The Body Shop dépose le bilan au Royaume-Uni: retour sur le lent déclin de la marque pionnière en cosmétiques éthiques
La chaîne de produits de beauté The Body Shop a déposé le bilan au Royaume-Uni avec plusieurs milliers d’emplois menacés dans le pays où cette marque emblématique s’est faite connaître pour ses engagements éthiques.
Le cabinet de conseil FRP a été nommé pour gérer le dépôt de bilan et la restructuration des activités britanniques de la société afin de “revitaliser cette marque emblématique“, est-il précisé dans un communiqué.
Cette procédure ne concerne que le Royaume-Uni et non le reste du réseau mondial de cette marque connue pour ses engagements précoces sur le recyclage ou contre les tests sur les animaux.
La société a été vendue fin 2023 par son ex-propriétaire brésilien Natura Cosmeticos au fonds d’investissement allemand Aurelius.
Le montant de la transaction était bien inférieur au milliard d’euros déboursés par le Brésilien lorsqu’il avait racheté en 2017 le groupe au géant français L’Oréal.
2.200 employés au Royaume-Uni
Son siège est à Londres et l’entreprise emploie environ 7.000 personnes dans le monde — 2.200 au Royaume-Uni.
L’enseigne The Body Shop a été fondée en 1976 à Brighton (sud de l’Angleterre) par l’entrepreneuse britannique Anita Roddick, pionnière des cosmétiques respectueux de l’environnement, non testés sur les animaux et adepte du commerce équitable.
L’Oréal avait racheté la marque en 2006 pour environ 940 millions d’euros, quand celle-ci était au sommet de sa gloire, et la charismatique femme d’affaires avait été critiquée pour ce choix, accusée par certains de pactiser avec l’ennemi.
Sa santé déclinait cependant et Anita Roddick est décédée l’année suivante.
Étoile pâlie
L’étoile de la marque a pâli après la disparition de sa fondatrice et la cession à L’Oréal.

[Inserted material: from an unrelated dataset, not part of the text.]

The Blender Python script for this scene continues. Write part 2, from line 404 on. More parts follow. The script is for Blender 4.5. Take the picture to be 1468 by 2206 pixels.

Ayant perdu son côté précurseur, malgré des investissements importants et une accélération de son développement à l’international, sa rentabilité a décliné.
Celle qui avait hérité du surnom “The Queen of Green” – la Reine du Vert — grâce à ses positions écologistes avait créé The Body Shop grâce à un prêt de 4.000 livres souscrit pour ouvrir le premier magasin à Brighton afin de subvenir aux besoins de sa famille pendant que son mari traversait l’Amérique à cheval.
Les murs sont peints en vert foncé pour masquer les taches d’humidité. Tout s’enchaîne très vite: les retraités apprécient de retrouver des produits de beauté à l’ancienne à base de cire d’abeille et de glycérine, les jeunes craquent pour les lotions nettoyantes au concombre et les exfoliants à la fraise.
“Dans les années 80, The Body Shop était l’endroit de prédilection des jeunes acheteuses pour dépenser de l’argent dans des bains moussants parfumés ou des lignes de beauté avec une profonde conscience environnementale, un accent sur la justice sociale et la protection de la nature”, remarque Susannah Streeter, analyste de Hargreaves Lansdown.
“Mais des magasins comme Lush s’attire une plus large part du portefeuille des ados et pré-adolescentes à présent, avec des ingrédients innovants et des bombes de bain parfumées”, poursuit-elle.
Et si Anita Roddick était “une visionnaire, proposant des bouteilles rechargeables pour limiter la pollution plastique, il y a des décennies, cette politique a été silencieusement abandonnée dans les années 90 au profit des paniers cadeaux, et seulement ravivée il y a quelques années, trop peu et trop tard”, conclut Mme Streeter.
Pour Russell Pointon, analyste chez Edison Group, “la possible disparition d’une marque qui fait partie prenante des artères commerçantes depuis près de 50 ans est un dur rappel des difficultés auxquelles sont confrontées les petits commerçants”.
Dernier clou dans le cercueil
D’après lui, la marque a enregistré une forte chute de son chiffre d’affaires en 2022, passant de 487 à 408 millions de livres, et “une mauvaise saison de Noël a été le dernier clou dans le cercueil”.
Les enseignes à présenter des arguments éthiques ou écologistes ne sont plus rares désormais, et les pressions de coûts sur les petits commerces ont déjà entraîné des fermetures de magasins en série chez de très nombreuses chaines de magasins à l’instar de Wilko — près de 12.000 emplois perdus.
Au total l’an dernier, près de 120.000 emplois ont été perdus dans le petit commerce au Royaume-Uni, signe de l’impact de la crise du pouvoir d’achat dans le pays.